* Input rows
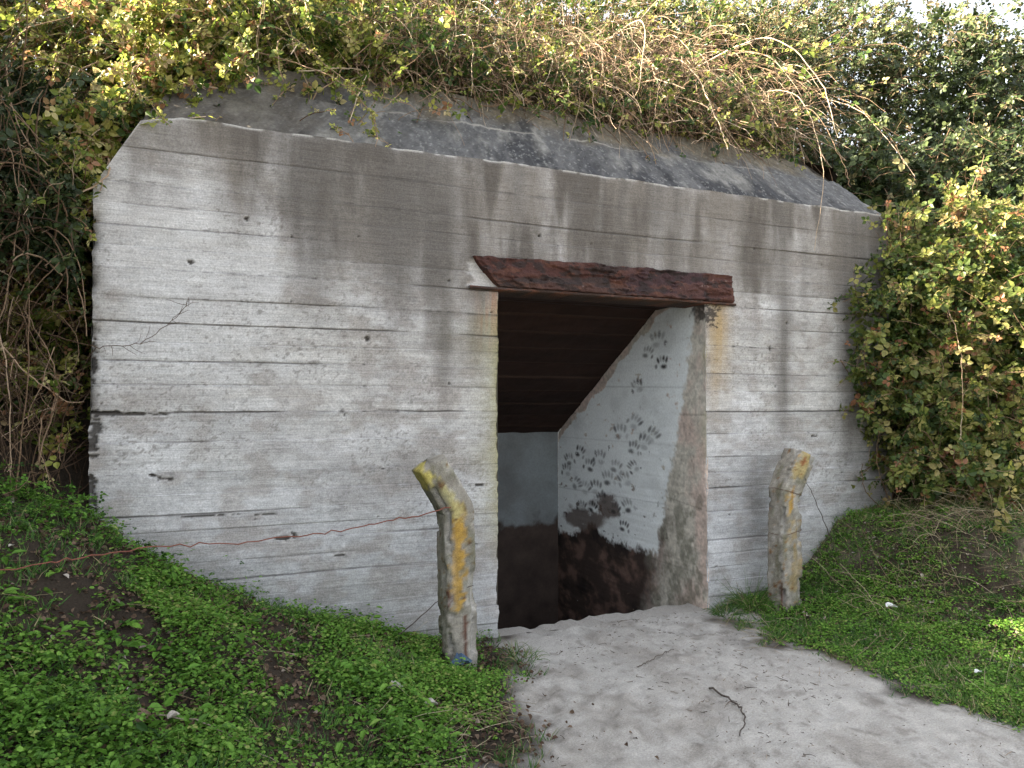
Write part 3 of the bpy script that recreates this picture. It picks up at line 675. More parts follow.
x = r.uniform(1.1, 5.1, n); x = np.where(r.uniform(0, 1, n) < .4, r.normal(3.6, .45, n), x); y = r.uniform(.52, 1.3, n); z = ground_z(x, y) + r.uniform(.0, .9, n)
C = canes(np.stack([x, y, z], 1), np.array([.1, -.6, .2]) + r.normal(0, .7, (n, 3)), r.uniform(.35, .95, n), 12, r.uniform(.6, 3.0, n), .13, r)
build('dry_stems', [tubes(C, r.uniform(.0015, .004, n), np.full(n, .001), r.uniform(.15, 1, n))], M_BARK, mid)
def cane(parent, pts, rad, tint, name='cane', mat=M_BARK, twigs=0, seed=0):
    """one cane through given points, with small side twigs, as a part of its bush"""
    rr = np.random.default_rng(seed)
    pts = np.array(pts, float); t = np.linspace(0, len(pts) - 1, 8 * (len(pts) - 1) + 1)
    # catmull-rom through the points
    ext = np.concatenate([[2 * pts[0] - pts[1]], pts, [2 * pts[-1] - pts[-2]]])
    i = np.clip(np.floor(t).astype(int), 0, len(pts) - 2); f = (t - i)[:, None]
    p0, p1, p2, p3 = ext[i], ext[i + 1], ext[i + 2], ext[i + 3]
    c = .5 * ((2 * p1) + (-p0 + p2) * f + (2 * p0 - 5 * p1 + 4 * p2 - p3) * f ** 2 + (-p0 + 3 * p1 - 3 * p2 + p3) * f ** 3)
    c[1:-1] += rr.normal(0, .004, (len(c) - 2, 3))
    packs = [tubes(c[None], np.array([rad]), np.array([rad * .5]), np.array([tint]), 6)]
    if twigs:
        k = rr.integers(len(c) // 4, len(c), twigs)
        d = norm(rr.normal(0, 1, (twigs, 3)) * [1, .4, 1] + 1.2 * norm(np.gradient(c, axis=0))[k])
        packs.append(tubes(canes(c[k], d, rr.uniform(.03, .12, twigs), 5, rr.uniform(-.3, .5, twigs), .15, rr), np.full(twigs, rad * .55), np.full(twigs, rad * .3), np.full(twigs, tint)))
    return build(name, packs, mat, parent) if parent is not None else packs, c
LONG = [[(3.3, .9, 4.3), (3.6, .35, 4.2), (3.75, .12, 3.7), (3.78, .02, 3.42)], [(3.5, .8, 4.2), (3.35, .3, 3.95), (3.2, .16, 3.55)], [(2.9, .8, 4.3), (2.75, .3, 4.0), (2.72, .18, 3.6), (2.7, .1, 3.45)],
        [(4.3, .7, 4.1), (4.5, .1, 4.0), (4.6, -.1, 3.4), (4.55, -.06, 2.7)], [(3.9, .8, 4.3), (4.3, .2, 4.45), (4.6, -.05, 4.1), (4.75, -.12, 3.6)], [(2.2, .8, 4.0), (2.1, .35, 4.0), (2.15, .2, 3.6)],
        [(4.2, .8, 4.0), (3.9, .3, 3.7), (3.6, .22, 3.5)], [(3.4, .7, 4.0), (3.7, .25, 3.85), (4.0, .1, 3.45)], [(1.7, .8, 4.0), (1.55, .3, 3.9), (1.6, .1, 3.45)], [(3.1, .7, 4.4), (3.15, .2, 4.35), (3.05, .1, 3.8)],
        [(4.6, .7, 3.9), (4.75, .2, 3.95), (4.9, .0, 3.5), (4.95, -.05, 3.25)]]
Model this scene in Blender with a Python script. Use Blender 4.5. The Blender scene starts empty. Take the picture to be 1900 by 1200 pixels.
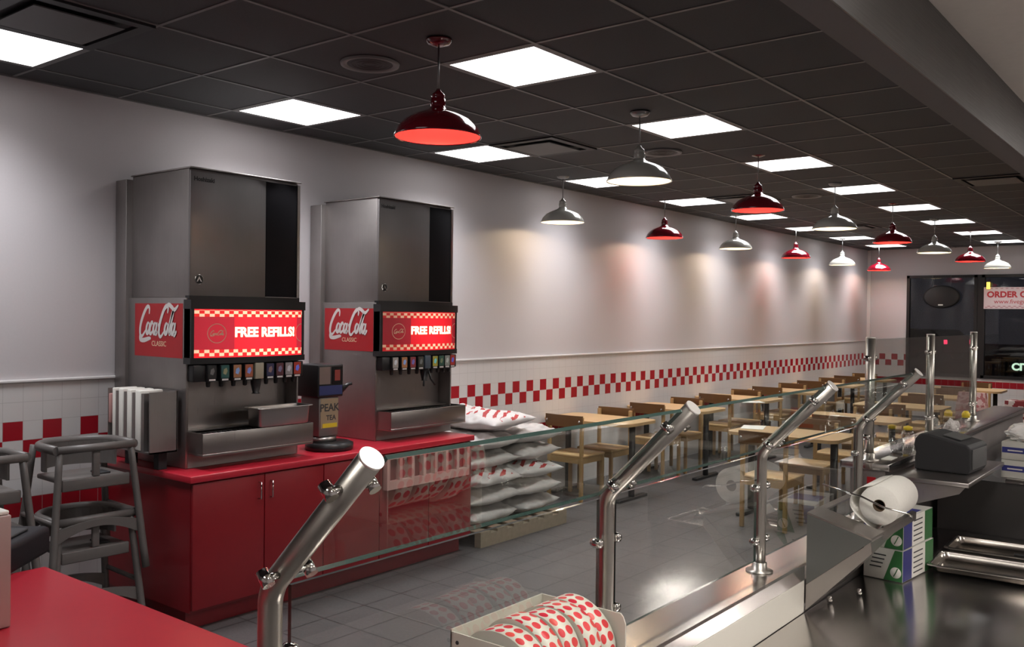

* Your task
Give all the lines above again, character for character, without pictures.

* The answer
Write part 3 of the bpy script that recreates this picture. It picks up at line 675. More parts follow.
x = r.uniform(1.1, 5.1, n); x = np.where(r.uniform(0, 1, n) < .4, r.normal(3.6, .45, n), x); y = r.uniform(.52, 1.3, n); z = ground_z(x, y) + r.uniform(.0, .9, n)
C = canes(np.stack([x, y, z], 1), np.array([.1, -.6, .2]) + r.normal(0, .7, (n, 3)), r.uniform(.35, .95, n), 12, r.uniform(.6, 3.0, n), .13, r)
build('dry_stems', [tubes(C, r.uniform(.0015, .004, n), np.full(n, .001), r.uniform(.15, 1, n))], M_BARK, mid)
def cane(parent, pts, rad, tint, name='cane', mat=M_BARK, twigs=0, seed=0):
    """one cane through given points, with small side twigs, as a part of its bush"""
    rr = np.random.default_rng(seed)
    pts = np.array(pts, float); t = np.linspace(0, len(pts) - 1, 8 * (len(pts) - 1) + 1)
    # catmull-rom through the points
    ext = np.concatenate([[2 * pts[0] - pts[1]], pts, [2 * pts[-1] - pts[-2]]])
    i = np.clip(np.floor(t).astype(int), 0, len(pts) - 2); f = (t - i)[:, None]
    p0, p1, p2, p3 = ext[i], ext[i + 1], ext[i + 2], ext[i + 3]
    c = .5 * ((2 * p1) + (-p0 + p2) * f + (2 * p0 - 5 * p1 + 4 * p2 - p3) * f ** 2 + (-p0 + 3 * p1 - 3 * p2 + p3) * f ** 3)
    c[1:-1] += rr.normal(0, .004, (len(c) - 2, 3))
    packs = [tubes(c[None], np.array([rad]), np.array([rad * .5]), np.array([tint]), 6)]
    if twigs:
        k = rr.integers(len(c) // 4, len(c), twigs)
        d = norm(rr.normal(0, 1, (twigs, 3)) * [1, .4, 1] + 1.2 * norm(np.gradient(c, axis=0))[k])
        packs.append(tubes(canes(c[k], d, rr.uniform(.03, .12, twigs), 5, rr.uniform(-.3, .5, twigs), .15, rr), np.full(twigs, rad * .55), np.full(twigs, rad * .3), np.full(twigs, tint)))
    return build(name, packs, mat, parent) if parent is not None else packs, c
LONG = [[(3.3, .9, 4.3), (3.6, .35, 4.2), (3.75, .12, 3.7), (3.78, .02, 3.42)], [(3.5, .8, 4.2), (3.35, .3, 3.95), (3.2, .16, 3.55)], [(2.9, .8, 4.3), (2.75, .3, 4.0), (2.72, .18, 3.6), (2.7, .1, 3.45)],
        [(4.3, .7, 4.1), (4.5, .1, 4.0), (4.6, -.1, 3.4), (4.55, -.06, 2.7)], [(3.9, .8, 4.3), (4.3, .2, 4.45), (4.6, -.05, 4.1), (4.75, -.12, 3.6)], [(2.2, .8, 4.0), (2.1, .35, 4.0), (2.15, .2, 3.6)],
        [(4.2, .8, 4.0), (3.9, .3, 3.7), (3.6, .22, 3.5)], [(3.4, .7, 4.0), (3.7, .25, 3.85), (4.0, .1, 3.45)], [(1.7, .8, 4.0), (1.55, .3, 3.9), (1.6, .1, 3.45)], [(3.1, .7, 4.4), (3.15, .2, 4.35), (3.05, .1, 3.8)],
        [(4.6, .7, 3.9), (4.75, .2, 3.95), (4.9, .0, 3.5), (4.95, -.05, 3.25)]]
Model this scene in Blender with a Python script. Use Blender 4.5. The Blender scene starts empty. Take the picture to be 1900 by 1200 pixels.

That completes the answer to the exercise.